Proposed New Disclosure Requirements

The proposed rules would require a public company to disclose information that includes, among other items, information regarding:

  • The board’s oversight and governance relating to climate-related risks, as well as management’s role in assessing and managing such risks;
  • How any climate-related risks identified by the company have had, or are likely to have, a material impact on the company’s business and/or consolidated financial statements over the short-, medium- and/or long-term;
  • How any identified climate-related risks have affected, or are likely to affect, the company’s strategy, business mode and outlook;
  • The impact of climate-related events (severe weather events and other natural conditions) and transition activities (i.e., activities aimed at reducing a company’s carbon footprint and impact on the climate) on the line items of the company’s consolidated financial statements, as well as the company’s related financial estimates and assumptions used in the financial statements;
  • The company’s processes for identifying, assessing and managing climate-related risks and whether those processes are integrated into the company’s overall risk management systems or processes;
  • If the company has adopted a transition plan, a description of the plan, including the relevant metrics and targets used to identify and manage any physical and transition risks;
  • If a company uses scenario analysis to assess the resilience of its business strategy with respect to climate-related risks, a description of the scenarios used, as well as of the related parameters, assumptions, analytical choices, and projected principal financial impacts;
  • If a company uses an internal carbon price, information about the price and how it is set;
  • The company’s direct GHG emissions (Scope 1) and indirect GHG emissions from purchased electricity and other forms of energy (Scope 2), separately disclosed, expressed both by disaggregated constituent greenhouse gases and in the aggregate, and in absolute terms, not including offsets, and in terms of intensity (per unit of economic value or production);
  • Indirect emissions from upstream and downstream activities in a company’s value chain (Scope 3), if material or if the company has set a GHG emissions target or goal that includes Scope 3 emissions; and
  • If the registrant has publicly set climate-related targets or goals, information that includes:
    • The scope of the activities and emissions included in the target, the date by which the target is intended to be achieved and any interim targets;
    • How the company intends to meet its climate-related targets or goals;
    • Whether the company is making progress toward meeting its targets or goals and how such progress has been achieved, along with updates each fiscal year; and
    • If carbon offsets or renewable energy certificates (“RECs”) have been used to achieve climate-related targets or goals, certain information about them, including the amount of carbon reduction represented by the offsets or the amount of generated renewable energy represented by the RECs.

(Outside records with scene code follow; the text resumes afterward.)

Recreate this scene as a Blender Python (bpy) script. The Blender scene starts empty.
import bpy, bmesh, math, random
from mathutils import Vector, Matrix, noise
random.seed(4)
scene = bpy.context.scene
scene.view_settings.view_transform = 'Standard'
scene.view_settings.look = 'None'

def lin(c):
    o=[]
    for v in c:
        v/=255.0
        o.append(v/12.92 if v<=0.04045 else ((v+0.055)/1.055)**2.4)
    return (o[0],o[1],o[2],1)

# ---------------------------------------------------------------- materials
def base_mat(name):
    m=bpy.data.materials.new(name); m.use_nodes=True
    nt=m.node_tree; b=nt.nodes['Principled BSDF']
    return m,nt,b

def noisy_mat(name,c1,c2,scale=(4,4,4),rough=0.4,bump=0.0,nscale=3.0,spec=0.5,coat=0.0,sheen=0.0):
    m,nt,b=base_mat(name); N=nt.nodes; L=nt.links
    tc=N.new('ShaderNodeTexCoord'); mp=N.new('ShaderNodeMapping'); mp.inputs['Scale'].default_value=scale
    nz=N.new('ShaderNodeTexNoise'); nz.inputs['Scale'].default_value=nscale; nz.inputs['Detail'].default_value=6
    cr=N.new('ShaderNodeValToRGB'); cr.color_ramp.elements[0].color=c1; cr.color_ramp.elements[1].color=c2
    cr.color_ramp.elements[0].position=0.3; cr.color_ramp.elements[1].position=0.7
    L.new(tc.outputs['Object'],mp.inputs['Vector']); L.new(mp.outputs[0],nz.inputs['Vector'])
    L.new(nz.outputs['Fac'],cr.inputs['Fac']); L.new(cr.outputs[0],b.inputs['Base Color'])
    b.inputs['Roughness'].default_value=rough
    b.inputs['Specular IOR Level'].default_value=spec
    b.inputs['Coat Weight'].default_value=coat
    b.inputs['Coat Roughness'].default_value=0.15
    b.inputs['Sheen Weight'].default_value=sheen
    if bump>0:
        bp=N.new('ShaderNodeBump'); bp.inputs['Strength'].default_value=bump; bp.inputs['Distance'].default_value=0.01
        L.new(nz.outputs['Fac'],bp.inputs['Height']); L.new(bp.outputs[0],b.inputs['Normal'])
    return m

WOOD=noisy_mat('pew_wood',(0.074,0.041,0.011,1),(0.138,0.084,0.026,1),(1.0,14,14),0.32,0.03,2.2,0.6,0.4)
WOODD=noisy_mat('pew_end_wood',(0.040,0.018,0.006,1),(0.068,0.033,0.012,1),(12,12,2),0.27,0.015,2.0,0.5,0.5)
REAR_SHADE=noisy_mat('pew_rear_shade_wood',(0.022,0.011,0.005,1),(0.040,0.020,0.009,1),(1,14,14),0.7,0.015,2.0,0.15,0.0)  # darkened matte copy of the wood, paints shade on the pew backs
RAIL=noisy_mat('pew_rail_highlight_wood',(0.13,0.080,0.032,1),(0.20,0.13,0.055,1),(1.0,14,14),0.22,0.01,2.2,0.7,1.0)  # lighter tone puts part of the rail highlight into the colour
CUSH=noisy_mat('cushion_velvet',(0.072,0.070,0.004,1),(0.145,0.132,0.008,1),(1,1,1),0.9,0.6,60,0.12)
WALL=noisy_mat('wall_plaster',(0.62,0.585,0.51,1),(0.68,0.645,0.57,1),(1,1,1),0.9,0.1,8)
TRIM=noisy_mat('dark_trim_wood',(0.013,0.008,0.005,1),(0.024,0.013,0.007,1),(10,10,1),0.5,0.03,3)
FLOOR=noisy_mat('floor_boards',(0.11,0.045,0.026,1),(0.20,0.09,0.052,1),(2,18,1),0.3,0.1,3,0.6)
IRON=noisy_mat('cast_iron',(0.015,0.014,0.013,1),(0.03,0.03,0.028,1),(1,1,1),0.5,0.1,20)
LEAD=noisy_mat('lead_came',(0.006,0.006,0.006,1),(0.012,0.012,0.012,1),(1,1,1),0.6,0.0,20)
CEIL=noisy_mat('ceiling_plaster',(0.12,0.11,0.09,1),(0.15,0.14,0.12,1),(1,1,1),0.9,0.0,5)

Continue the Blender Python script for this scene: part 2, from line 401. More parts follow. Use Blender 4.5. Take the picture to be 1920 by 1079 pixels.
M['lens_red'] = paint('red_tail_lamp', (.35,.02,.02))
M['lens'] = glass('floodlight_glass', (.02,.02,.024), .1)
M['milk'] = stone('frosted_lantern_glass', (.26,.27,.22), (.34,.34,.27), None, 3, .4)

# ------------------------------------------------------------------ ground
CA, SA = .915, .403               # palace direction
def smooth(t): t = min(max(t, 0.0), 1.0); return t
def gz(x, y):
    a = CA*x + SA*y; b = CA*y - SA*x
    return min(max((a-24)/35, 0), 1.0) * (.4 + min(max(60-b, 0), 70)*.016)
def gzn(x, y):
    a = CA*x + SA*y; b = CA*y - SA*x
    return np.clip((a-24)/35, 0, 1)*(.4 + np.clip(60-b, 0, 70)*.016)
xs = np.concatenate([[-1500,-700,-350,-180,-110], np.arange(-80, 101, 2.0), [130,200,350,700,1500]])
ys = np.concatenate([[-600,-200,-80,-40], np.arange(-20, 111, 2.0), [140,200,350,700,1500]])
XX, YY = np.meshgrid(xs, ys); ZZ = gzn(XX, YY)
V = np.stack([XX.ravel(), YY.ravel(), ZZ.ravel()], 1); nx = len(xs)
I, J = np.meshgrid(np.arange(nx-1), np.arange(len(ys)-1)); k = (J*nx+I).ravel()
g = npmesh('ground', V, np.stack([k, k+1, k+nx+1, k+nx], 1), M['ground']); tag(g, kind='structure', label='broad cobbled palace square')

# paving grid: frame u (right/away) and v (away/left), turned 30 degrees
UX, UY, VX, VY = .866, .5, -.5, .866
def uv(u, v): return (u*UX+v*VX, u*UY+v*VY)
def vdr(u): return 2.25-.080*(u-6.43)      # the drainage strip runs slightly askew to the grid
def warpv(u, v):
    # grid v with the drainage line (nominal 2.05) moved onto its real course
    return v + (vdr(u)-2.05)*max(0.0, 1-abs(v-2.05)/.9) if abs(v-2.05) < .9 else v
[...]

The proposed rules would exempt smaller reporting companies from the Scope 3 disclosure requirements and would also provide a liability safe harbor for any forward-looking Scope 3 emissions disclosures.

Disclosure Location, Attestation Requirement and Phase-In Periods

Disclosure Location.  The proposed rules would require a company (including a foreign private issuer) to:

  • Provide the climate-related disclosure mandated by Regulation S-K in separate appropriately captioned sections of registration statements and Exchange Act reports (including Form 10-K);
  • Provide the climate-related disclosure mandated by Regulation S-X in a note to the financial statements; and
  • Tag both the narrative and the quantitative climate-related disclosures in Inline XBRL.

Attestation.  Accelerated and large accelerated filers would be required to obtain an attestation report from an independent attestation service provider.  The report would, at a minimum, be required to cover Scope 1 and 2 emissions disclosures.

Phase-In Periods.  The proposal includes phase-in periods for all companies with respect to both the disclosure and attestation rules.  The compliance dates would depend on a company’s filer status.  The attestation rule would be subject to a phase-in period for the attestation requirement itself and for the level of assurance required in the attestation (i.e., limited versus reasonable assurance).  For example, if the proposal were to become effective in December 2022, for filers with a December 31st fiscal year end, disclosure compliance dates (other than for Scope 3 disclosures to the extent applicable) would range from the 2023 fiscal year for large accelerated filers (i.e., for filings made in 2024) to the 2025 fiscal year for smaller reporting companies (i.e., for filings made in 2026).  The SEC’s release and accompanying Fact Sheet include tables that provide additional details regarding the phase-in periods.

Commissioner Peirce Dissent

In a lengthy Statement declaring that “We are Not the Securities and Environment Commission – At Least Not Yet,” Commissioner Peirce strongly dissented, expressing concern that the “action-packed” proposal would “turn the disclosure regime on its head,” including by telling corporate managers how regulators expect them to run their companies.  Possibly foreshadowing comments or litigation from opponents to the proposals, Peirce laid out a number of arguments, including arguments that:

  • Existing disclosure requirements such as Regulation S-K Items 303 (MD&A), 101 (Description of Business) and 105 (Risk Factors) should already capture material risks relating to climate change, and that recent comment letter exchanges revealing that for many companies, climate change issues are not material;
  • The proposal plays “fast and loose” with the definition of materiality, with some elements of the new rules applying to companies without regard to materiality (such as disclosure of Scope 1 and 2 GHG emissions and certain financial metrics), and others using “an expansive recasting” of the standard;
  • The new rules would not lead to comparable, consistent and reliable disclosures, such as those relating to suppliers, customers and employees, changing climate regulations, technological developments and changing weather patterns, as well as “transition risk”;
  • The SEC lacks authority from Congress to propose the new rules, as they are not designed to protect investors, facilitate capital formation or foster fair, orderly and efficient markets; and
  • The SEC underestimates the cost to implement the new rules because many companies are not already using established frameworks such as the TCFD in full; climate-related information such as Scope 3 emissions may not be available or tracked by customers and suppliers; and the costs of attestations and audits of new metrics will likely be expensive.